大森望『ベストSF2021』序

書影_ベストSF2021_カバー

新たな日本SF短編年間ベストアンソロジー《ベストSF》シリーズの第二巻となる『ベストSF2021』をお届けする。二〇二〇年(月号・奥付に準拠)に日本語で発表された新作の中から、「これがこの年のベストSFだ」と編者が勝手に考える短編十一編を収録している。
 なによりも、本書は〝SF〞という概念の開発と拡張を目的として制作された――というのはウソですが(元ネタは樋口恭介編のアンソロジー『異常論文』の巻頭言)、結果的に、SFという概念の開発と拡張がなされていることは、おそらく否定できない事実である。
 実際、作品を選んだ時点から半年以上経ったいま、あらためて収録作を読み返してみると、作品のジャンル的な幅の広さに驚かされる。

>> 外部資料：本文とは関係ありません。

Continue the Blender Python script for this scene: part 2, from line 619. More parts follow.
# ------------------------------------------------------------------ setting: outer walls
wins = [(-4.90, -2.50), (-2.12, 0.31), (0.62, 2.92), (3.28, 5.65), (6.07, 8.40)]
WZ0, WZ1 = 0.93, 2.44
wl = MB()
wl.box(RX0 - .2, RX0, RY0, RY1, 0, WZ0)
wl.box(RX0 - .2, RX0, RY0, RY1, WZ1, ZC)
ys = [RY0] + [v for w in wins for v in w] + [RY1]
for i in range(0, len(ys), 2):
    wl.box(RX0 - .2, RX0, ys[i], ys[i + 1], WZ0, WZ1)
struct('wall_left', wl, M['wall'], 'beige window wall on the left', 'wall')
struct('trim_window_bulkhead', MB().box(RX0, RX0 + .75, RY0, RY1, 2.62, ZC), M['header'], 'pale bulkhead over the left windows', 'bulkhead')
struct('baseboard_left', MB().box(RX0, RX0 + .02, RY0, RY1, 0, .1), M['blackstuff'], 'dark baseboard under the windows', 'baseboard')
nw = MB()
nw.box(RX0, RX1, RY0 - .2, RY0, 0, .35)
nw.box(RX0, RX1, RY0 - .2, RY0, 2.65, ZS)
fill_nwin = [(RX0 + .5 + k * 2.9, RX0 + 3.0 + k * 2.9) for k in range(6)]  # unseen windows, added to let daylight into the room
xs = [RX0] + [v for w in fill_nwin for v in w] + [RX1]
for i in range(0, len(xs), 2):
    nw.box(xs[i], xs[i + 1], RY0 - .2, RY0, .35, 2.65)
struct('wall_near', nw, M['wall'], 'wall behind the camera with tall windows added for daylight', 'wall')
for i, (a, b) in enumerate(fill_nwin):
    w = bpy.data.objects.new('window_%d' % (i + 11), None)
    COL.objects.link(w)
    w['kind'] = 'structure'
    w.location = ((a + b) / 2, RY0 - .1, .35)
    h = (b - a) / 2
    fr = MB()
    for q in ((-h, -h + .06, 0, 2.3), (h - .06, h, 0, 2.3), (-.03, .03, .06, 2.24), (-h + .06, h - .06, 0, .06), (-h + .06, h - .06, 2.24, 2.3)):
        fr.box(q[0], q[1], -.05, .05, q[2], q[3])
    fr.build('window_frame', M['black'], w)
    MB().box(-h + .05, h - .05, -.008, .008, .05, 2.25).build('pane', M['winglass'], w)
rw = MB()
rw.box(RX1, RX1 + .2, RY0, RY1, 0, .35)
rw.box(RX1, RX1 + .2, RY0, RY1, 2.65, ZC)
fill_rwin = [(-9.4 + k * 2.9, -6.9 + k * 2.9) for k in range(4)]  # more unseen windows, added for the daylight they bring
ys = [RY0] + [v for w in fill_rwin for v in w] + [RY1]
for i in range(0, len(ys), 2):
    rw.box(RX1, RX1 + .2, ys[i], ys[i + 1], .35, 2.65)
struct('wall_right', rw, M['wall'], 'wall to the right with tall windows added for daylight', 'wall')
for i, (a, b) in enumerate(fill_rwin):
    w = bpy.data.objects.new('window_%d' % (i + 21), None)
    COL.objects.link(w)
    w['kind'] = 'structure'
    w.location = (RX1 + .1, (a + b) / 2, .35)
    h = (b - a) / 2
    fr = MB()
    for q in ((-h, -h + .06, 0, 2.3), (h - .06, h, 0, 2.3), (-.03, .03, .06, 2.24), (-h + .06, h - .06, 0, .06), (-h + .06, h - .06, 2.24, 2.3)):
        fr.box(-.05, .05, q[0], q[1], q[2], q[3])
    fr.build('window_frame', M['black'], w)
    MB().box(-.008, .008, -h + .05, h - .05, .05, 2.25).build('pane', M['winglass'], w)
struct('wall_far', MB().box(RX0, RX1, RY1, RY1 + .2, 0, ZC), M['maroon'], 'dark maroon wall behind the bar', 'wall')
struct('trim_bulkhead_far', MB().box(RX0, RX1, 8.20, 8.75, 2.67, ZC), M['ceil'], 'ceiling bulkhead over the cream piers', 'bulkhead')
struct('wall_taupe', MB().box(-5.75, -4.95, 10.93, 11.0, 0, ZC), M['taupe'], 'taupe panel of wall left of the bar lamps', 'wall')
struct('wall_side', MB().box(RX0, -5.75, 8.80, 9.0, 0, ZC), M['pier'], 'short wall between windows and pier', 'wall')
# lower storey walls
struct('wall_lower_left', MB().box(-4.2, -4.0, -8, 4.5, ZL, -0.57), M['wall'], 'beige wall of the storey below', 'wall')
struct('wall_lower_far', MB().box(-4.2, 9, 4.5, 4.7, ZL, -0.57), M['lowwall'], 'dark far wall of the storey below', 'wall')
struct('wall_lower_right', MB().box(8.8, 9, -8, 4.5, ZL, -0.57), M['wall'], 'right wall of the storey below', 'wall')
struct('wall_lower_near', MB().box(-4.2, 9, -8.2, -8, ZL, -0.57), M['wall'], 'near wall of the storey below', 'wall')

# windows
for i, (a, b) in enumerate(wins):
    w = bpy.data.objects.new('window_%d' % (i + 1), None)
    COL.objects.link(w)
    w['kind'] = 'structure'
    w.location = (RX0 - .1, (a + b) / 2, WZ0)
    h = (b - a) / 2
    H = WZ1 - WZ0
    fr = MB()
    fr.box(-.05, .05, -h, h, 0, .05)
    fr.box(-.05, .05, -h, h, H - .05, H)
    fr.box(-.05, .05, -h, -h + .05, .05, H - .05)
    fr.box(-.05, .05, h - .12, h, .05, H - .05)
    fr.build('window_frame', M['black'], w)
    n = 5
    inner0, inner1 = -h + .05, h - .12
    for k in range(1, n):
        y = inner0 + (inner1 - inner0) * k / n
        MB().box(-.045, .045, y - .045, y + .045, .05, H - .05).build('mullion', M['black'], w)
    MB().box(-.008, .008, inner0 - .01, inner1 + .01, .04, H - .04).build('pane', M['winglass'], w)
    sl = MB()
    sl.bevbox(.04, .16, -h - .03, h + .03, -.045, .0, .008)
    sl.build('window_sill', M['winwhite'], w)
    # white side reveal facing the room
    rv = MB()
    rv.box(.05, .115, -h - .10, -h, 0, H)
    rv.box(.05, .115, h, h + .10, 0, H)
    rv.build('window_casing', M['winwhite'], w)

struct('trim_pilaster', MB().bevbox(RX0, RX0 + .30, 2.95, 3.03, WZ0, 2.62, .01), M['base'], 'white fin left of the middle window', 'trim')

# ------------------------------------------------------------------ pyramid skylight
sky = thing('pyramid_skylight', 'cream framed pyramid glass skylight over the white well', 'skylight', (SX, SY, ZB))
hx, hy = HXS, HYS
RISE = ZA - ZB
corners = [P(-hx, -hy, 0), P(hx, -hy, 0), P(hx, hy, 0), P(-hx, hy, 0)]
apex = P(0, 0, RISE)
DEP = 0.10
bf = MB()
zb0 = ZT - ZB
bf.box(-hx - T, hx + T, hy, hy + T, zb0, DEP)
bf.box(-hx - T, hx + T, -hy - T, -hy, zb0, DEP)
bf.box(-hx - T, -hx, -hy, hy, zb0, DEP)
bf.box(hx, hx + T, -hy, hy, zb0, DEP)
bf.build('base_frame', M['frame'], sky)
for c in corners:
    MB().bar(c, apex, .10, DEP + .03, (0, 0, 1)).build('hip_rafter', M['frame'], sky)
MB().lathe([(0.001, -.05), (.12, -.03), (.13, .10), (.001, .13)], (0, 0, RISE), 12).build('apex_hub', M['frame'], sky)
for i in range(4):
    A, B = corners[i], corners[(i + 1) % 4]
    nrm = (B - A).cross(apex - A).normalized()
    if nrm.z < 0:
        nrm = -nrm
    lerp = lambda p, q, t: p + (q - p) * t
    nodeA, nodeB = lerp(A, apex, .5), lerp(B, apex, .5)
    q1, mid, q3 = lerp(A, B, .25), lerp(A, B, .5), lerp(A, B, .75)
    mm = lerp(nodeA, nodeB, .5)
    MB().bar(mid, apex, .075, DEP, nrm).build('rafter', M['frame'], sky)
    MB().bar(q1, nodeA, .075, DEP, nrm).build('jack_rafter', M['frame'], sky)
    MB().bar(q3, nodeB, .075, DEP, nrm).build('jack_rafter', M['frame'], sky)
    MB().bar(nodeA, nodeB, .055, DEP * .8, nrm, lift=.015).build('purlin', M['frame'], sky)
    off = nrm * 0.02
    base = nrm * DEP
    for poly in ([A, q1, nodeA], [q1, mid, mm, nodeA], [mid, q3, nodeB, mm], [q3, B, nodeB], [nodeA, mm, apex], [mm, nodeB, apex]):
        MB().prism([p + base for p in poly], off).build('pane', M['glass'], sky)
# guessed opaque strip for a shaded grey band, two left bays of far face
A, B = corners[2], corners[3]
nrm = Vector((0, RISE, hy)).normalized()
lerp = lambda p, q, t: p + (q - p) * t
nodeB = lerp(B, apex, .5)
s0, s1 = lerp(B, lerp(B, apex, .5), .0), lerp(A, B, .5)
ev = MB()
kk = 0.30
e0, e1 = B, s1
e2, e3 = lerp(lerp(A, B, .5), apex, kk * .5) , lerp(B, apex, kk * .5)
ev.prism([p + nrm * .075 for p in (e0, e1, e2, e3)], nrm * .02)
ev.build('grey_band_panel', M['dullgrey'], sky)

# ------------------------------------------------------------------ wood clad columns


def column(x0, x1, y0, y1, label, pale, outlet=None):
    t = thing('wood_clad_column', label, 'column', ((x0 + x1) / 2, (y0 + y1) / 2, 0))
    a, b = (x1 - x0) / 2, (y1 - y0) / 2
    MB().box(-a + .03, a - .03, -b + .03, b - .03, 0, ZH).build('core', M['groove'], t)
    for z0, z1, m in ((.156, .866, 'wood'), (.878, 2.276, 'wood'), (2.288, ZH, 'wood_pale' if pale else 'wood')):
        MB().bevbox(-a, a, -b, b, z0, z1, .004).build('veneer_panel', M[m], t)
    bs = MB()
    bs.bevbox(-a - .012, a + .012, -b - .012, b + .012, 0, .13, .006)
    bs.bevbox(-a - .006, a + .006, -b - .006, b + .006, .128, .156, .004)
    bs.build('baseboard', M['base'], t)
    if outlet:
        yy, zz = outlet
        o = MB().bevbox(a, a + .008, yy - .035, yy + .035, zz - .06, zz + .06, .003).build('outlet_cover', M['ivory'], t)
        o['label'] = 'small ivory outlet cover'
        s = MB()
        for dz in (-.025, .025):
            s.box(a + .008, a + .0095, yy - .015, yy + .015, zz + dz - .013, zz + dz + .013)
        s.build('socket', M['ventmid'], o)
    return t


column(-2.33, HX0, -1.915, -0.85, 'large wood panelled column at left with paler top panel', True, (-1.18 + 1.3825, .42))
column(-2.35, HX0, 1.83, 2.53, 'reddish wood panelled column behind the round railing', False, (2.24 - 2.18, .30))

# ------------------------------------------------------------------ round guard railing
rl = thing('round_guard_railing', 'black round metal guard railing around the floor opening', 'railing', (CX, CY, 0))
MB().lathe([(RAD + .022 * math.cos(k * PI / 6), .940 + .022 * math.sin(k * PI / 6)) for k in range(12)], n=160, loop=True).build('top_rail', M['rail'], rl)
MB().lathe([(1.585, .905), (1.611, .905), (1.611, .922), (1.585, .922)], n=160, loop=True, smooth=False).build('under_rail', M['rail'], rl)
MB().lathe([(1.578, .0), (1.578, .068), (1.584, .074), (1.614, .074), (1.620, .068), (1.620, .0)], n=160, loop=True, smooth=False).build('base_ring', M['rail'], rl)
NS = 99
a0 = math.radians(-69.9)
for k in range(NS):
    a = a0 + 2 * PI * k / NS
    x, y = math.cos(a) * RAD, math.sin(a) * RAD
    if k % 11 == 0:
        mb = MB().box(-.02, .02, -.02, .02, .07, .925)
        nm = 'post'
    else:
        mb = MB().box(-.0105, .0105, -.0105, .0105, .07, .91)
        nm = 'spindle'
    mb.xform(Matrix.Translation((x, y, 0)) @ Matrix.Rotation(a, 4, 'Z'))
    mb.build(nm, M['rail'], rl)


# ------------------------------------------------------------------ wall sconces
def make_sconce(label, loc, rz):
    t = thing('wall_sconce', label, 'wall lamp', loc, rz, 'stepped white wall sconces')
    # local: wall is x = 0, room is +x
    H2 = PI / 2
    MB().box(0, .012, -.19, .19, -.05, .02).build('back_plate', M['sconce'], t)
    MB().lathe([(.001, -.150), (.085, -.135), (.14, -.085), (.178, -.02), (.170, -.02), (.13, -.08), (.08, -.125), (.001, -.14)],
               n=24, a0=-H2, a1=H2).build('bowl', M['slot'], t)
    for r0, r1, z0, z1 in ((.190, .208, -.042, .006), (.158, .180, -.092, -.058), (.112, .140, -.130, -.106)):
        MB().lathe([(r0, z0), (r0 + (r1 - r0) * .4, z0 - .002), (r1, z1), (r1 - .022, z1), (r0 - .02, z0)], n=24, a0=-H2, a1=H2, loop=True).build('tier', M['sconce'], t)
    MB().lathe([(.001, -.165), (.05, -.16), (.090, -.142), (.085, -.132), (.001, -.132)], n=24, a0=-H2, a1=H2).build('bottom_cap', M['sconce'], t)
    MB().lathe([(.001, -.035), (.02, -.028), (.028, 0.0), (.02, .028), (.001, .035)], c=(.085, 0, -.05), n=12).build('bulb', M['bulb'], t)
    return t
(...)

 エッセイのように始まりエッセイのように終わる(ただし、真ん中がエッセイかどうかはよくわからない)円城塔「この小説の誕生」でスタートし、〝異常論文〞ブームの火付け役となった柴田勝家の記念碑的異常論文「クランツマンの秘仏」を経て、ある論文(学会発表)を核とする柞刈湯葉「人間たちの話」が、地球外生命探査について(あるいは、小説とは何かについて)根源的な疑問をつきつける。
 ベテラン牧野修の凄絶なホラー・アクション「馬鹿な奴から死んでいく」に対するは、斜線堂有紀の特殊設定ミステリ「本の背骨が最後に残る」の鮮やかなロジックとどんでん返し。復活した《異形コレクション》から選んだこの二篇に続いて、三方行成が正しくきちんと「どんでんを返却する」かと思えば、伴名練「全てのアイドルが老いない世界」は、アイドルがふつうの人類とは異なる種属であるような世界線を舞台に昭和と令和を接続し、女性アイドルの未来を描き出す。
 勝山海百合「あれは真珠というものかしら」は、語り手が楽しい学校生活を経て仕事に就くまでを切なく描き、どこがどうSFなのか編者にも説明できない(にもかかわらず二〇二〇年を代表するSF短編の名作だと確信している)。続く麦原遼の近未来SFは、つらい〝労働〞が楽しい〝朗働〞になった社会において「それでもわたしは永遠に働きたい」と願い、藤野可織
は「いつかたったひとつの最高のかばんで」旅立つことを夢見る女性従業員に共感し、そして最後は、SF作家歴五十年を超える堀晃の「循環」が、水の都を歩きながら、半世紀におよぶ〝会社〞とのつきあいを半自伝的に(SF史を重ねるようにして)回顧する。
 以上十一篇が、編者の選んだ二〇二〇年のベストSF。前巻と同じく、作品の長さや短編集収録の有無などの事情は斟酌せず、大森がSFとしてすぐれていると思ったものだけを収録させていただいた。二度とないベストイレブンの競演を楽しんでいただければさいわいです。